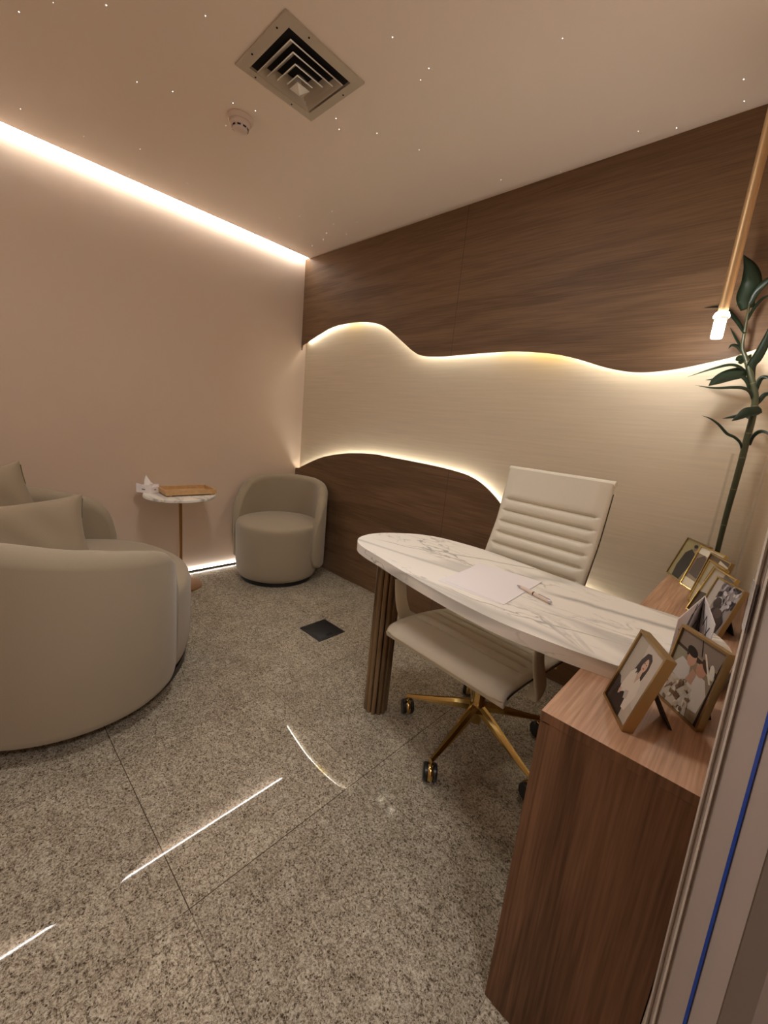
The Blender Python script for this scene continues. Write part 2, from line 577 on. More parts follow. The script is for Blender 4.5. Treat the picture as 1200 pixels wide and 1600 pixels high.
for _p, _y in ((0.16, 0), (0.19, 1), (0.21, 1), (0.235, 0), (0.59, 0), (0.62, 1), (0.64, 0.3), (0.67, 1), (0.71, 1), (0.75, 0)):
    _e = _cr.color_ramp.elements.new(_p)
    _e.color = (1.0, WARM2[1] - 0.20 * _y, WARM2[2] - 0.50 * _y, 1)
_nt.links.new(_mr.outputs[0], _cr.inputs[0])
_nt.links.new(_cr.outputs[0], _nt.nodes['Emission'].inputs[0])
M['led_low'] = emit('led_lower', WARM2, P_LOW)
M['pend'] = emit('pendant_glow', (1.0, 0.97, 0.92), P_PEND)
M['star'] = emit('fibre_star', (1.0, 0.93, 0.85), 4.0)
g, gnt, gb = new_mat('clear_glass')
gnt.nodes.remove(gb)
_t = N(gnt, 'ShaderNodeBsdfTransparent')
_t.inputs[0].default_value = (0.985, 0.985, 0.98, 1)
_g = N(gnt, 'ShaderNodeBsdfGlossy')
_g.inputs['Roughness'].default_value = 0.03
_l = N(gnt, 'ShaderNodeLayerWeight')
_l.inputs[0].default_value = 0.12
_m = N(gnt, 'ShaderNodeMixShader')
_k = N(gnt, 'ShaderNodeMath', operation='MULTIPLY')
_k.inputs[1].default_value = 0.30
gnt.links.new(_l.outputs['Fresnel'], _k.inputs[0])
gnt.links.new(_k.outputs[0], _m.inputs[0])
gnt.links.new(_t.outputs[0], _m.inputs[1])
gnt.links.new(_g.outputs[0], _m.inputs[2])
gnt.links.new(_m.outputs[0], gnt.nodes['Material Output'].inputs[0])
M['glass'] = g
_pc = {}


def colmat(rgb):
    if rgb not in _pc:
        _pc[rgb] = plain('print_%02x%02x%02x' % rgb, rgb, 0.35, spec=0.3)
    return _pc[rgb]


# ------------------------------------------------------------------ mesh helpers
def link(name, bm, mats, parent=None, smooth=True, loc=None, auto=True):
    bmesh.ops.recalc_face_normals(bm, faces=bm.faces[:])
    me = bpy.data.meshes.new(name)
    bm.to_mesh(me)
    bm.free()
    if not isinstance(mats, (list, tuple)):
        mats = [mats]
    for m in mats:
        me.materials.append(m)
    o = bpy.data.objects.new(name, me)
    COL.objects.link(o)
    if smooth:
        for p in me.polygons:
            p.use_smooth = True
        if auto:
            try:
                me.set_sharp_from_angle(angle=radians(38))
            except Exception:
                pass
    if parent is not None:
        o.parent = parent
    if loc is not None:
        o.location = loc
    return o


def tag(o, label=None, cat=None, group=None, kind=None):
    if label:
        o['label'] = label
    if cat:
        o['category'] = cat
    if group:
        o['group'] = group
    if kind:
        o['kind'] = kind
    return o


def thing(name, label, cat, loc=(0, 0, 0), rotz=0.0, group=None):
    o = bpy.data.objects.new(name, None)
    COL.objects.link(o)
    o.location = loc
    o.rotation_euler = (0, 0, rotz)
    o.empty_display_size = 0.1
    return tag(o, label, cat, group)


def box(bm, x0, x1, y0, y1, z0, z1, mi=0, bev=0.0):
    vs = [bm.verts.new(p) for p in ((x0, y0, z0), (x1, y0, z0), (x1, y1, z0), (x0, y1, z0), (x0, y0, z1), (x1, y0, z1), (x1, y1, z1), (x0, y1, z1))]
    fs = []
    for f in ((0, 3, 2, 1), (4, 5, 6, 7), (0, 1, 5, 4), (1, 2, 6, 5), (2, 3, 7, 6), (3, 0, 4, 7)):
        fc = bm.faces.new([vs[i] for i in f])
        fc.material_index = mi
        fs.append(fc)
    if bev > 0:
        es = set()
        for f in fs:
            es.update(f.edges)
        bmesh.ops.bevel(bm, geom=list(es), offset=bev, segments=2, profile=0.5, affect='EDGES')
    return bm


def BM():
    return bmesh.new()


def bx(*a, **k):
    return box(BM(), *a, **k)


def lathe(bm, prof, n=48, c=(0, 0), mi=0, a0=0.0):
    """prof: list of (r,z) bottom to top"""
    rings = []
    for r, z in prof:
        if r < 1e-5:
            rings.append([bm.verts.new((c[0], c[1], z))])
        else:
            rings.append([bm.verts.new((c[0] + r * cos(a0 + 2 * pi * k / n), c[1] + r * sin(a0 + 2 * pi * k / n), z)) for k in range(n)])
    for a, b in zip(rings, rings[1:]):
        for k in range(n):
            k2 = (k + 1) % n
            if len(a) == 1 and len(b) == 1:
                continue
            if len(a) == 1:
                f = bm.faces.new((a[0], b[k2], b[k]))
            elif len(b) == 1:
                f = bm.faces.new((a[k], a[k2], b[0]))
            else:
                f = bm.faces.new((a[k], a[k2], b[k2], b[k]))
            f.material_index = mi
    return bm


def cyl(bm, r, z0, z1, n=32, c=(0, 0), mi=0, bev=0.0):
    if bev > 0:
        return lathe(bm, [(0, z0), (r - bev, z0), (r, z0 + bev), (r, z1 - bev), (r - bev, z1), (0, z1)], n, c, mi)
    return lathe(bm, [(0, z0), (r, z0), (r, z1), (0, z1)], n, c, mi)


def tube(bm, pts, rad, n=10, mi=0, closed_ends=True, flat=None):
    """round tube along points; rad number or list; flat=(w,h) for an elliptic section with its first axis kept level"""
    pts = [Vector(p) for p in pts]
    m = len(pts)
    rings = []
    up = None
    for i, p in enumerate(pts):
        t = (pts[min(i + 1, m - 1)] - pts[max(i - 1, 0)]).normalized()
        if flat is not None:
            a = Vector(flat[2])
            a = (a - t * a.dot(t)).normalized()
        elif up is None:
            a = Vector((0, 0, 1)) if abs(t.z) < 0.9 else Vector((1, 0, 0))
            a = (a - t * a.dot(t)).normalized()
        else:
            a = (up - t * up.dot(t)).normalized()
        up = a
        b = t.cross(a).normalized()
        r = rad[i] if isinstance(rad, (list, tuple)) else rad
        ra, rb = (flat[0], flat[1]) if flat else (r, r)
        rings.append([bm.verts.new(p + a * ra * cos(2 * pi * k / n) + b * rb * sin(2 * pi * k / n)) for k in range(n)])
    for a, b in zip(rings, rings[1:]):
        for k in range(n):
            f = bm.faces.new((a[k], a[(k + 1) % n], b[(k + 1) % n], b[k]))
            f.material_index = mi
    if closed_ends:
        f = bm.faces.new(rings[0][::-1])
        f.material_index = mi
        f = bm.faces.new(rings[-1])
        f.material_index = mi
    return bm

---

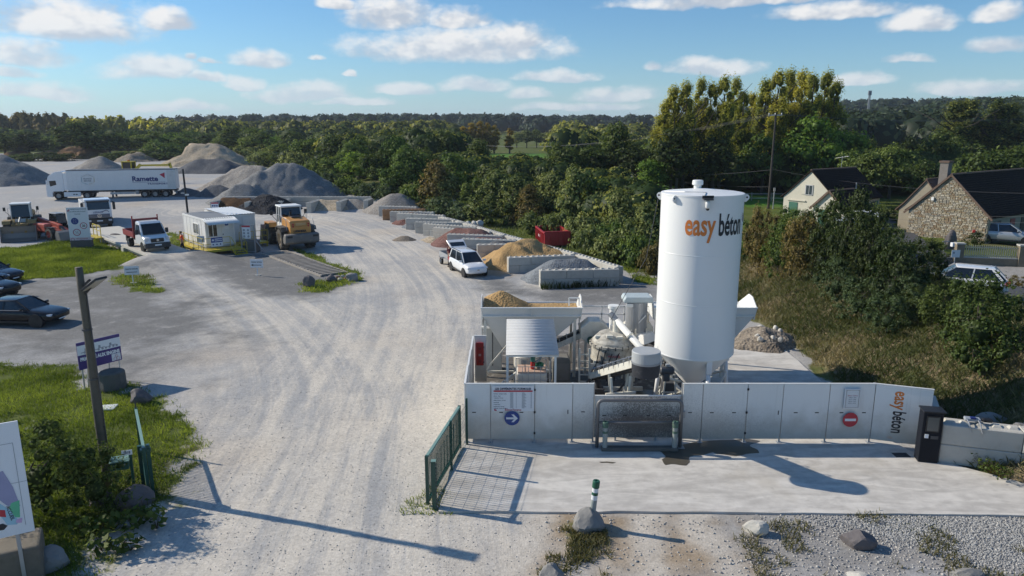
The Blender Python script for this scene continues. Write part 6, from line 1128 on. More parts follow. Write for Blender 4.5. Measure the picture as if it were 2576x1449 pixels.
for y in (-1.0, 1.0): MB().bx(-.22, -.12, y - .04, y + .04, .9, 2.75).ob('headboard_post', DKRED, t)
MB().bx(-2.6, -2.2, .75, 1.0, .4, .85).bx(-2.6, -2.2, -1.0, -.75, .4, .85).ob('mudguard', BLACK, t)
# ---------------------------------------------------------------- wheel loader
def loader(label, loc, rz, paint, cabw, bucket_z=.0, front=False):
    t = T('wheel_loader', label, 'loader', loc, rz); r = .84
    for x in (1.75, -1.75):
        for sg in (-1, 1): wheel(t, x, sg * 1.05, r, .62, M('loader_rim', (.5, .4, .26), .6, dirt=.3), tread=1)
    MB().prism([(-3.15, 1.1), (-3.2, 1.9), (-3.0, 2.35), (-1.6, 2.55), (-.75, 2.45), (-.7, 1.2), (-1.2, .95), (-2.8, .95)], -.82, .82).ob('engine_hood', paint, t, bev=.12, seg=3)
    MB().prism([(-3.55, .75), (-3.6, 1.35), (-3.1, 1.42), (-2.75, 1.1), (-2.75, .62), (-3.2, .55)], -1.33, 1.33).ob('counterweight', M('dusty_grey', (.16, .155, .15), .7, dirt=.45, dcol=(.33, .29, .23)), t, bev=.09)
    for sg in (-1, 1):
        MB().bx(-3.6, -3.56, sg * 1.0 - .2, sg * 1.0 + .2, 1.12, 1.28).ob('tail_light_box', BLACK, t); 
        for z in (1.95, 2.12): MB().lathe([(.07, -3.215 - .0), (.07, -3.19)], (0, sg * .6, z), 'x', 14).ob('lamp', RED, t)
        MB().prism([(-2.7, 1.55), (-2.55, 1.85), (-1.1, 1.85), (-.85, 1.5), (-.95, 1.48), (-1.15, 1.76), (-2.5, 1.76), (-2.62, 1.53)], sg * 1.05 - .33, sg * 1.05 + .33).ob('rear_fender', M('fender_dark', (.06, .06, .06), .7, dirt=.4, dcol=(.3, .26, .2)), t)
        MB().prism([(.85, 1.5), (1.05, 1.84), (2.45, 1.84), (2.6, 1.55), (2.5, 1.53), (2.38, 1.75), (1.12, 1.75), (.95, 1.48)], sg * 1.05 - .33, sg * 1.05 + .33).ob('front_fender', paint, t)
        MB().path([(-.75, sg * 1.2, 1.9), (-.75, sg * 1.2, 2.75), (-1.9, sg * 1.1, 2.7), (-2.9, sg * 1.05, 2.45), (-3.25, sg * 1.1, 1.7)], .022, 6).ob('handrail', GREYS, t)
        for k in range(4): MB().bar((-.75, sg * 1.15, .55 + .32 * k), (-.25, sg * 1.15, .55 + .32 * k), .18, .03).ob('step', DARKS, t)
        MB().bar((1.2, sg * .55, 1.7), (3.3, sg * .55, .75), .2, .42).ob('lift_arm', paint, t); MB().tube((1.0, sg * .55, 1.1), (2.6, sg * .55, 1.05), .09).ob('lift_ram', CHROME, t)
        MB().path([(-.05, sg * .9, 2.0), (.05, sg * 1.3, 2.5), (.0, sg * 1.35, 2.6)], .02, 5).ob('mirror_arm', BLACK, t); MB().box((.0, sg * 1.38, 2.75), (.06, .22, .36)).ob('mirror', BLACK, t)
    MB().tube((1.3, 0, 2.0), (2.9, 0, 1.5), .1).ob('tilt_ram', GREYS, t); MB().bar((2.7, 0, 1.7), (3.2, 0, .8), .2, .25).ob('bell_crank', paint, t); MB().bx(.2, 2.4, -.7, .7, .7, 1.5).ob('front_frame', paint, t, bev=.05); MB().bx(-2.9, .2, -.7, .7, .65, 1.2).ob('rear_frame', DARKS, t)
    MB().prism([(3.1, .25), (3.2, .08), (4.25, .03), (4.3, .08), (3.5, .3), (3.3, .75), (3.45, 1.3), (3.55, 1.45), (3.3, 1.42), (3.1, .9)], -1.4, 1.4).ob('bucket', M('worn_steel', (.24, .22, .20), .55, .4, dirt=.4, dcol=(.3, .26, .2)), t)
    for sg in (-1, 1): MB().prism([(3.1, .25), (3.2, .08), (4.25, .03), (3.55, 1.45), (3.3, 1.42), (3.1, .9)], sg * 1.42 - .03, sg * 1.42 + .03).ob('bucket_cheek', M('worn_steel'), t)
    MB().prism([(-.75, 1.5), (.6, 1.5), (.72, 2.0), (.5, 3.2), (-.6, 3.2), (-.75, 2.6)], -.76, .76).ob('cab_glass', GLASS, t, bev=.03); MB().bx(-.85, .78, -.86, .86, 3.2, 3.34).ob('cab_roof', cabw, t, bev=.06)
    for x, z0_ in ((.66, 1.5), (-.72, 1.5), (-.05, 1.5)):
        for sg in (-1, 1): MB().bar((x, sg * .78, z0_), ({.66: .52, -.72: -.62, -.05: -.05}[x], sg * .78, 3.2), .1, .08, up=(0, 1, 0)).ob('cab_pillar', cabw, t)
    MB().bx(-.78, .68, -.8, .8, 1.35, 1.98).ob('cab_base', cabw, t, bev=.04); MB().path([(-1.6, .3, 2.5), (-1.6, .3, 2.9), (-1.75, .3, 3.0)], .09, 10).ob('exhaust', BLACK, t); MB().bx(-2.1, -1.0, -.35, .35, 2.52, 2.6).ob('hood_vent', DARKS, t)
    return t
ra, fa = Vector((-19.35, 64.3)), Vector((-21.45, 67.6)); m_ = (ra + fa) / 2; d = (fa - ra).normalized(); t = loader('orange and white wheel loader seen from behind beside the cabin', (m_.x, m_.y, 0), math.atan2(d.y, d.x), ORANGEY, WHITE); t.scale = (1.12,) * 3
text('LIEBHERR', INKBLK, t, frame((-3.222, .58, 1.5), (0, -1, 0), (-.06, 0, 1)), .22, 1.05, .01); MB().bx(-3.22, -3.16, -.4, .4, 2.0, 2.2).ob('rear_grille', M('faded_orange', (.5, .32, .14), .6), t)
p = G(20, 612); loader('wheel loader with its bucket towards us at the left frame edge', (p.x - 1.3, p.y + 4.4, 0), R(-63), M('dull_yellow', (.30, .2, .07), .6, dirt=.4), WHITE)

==

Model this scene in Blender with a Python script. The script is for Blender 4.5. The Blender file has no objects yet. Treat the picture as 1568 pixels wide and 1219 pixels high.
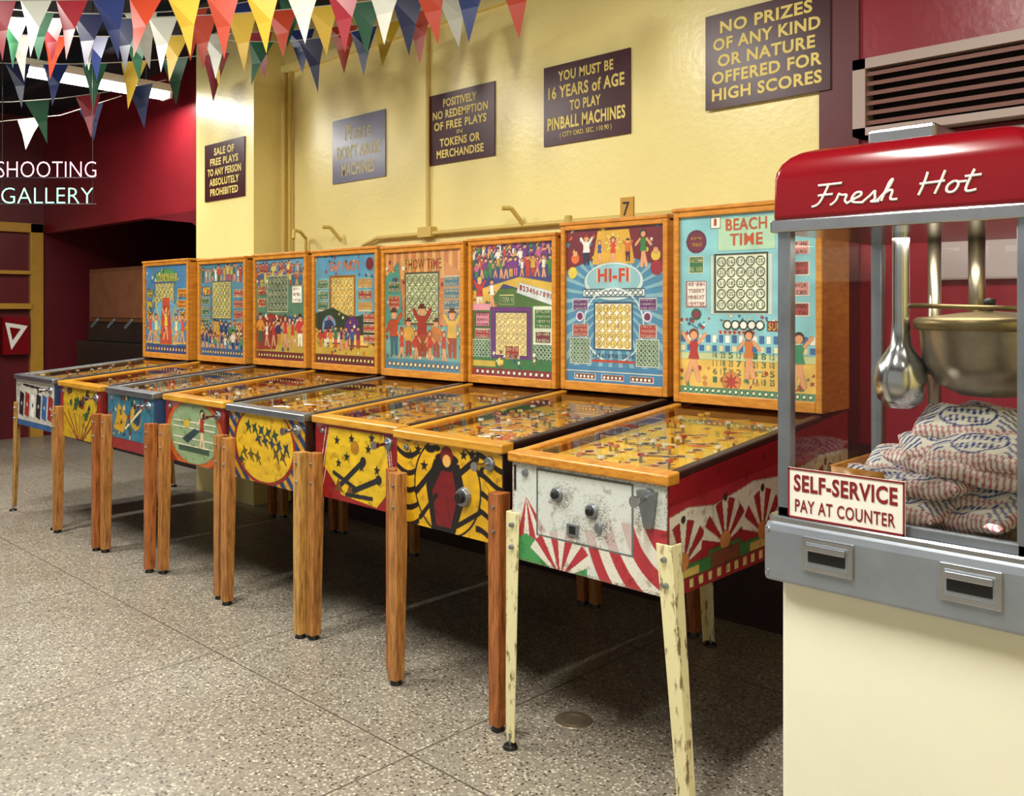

◆ **EXERCISE BRIEF**
Using the listing above, show every line that includes the string "objects".

◆ **FINISHED EXERCISE**
    o = bpy.data.objects.new(name, me)
    COL.objects.link(o)
    o = bpy.data.objects.new(name, None)
    COL.objects.link(o)
Model this scene in Blender with a Python script. The script is for Blender 4.5. The Blender file has no objects yet. Treat the picture as 1568 pixels wide and 1219 pixels high.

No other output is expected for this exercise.